I wish I could have seen myself over that final stretch. I bet I looked like a raving maniac. A real ‘men in white-coats’ job! But… it paid off. I won… by a single second. Momentum carried me far beyond the finishing tape and into a parking lot, where I fetched up behind a car and threw my guts up. But… winning… what a feeling! I still knew where I stood in the scheme of things – I wouldn’t be challenging the world’s best marathon runners anytime soon (or ever) – but that didn’t lesson the exhilaration or emotions. It was an utterly inconsequential race, but life simply doesn’t deliver many moments like it.
I finished in 1:35:55, significantly faster than the 1:40 that I’d believed was my limit, which says a great deal about what we think our limits are, and what they really are. Oh, and my friend Brad, seeking his revenge? He came in 6 minutes later…

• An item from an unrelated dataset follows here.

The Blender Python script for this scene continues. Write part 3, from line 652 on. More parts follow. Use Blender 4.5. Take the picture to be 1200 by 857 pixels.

I collected my trophy, some deer antlers painted gold. But the greatest rewards were internal. I felt… elevated, fulfilled, and one hundred per cent alive. No, make it two hundred per cent! For an hour and a half whilst running the rest of the world had ceased to exist. I’d been consumed in the moment, at one with a single purpose, at one with the trail, the woods and even with myself, with every sense intensely alert, giving it my all, flying forward, living to the absolute full… and finding out.
For a short while, I’d really been a runner.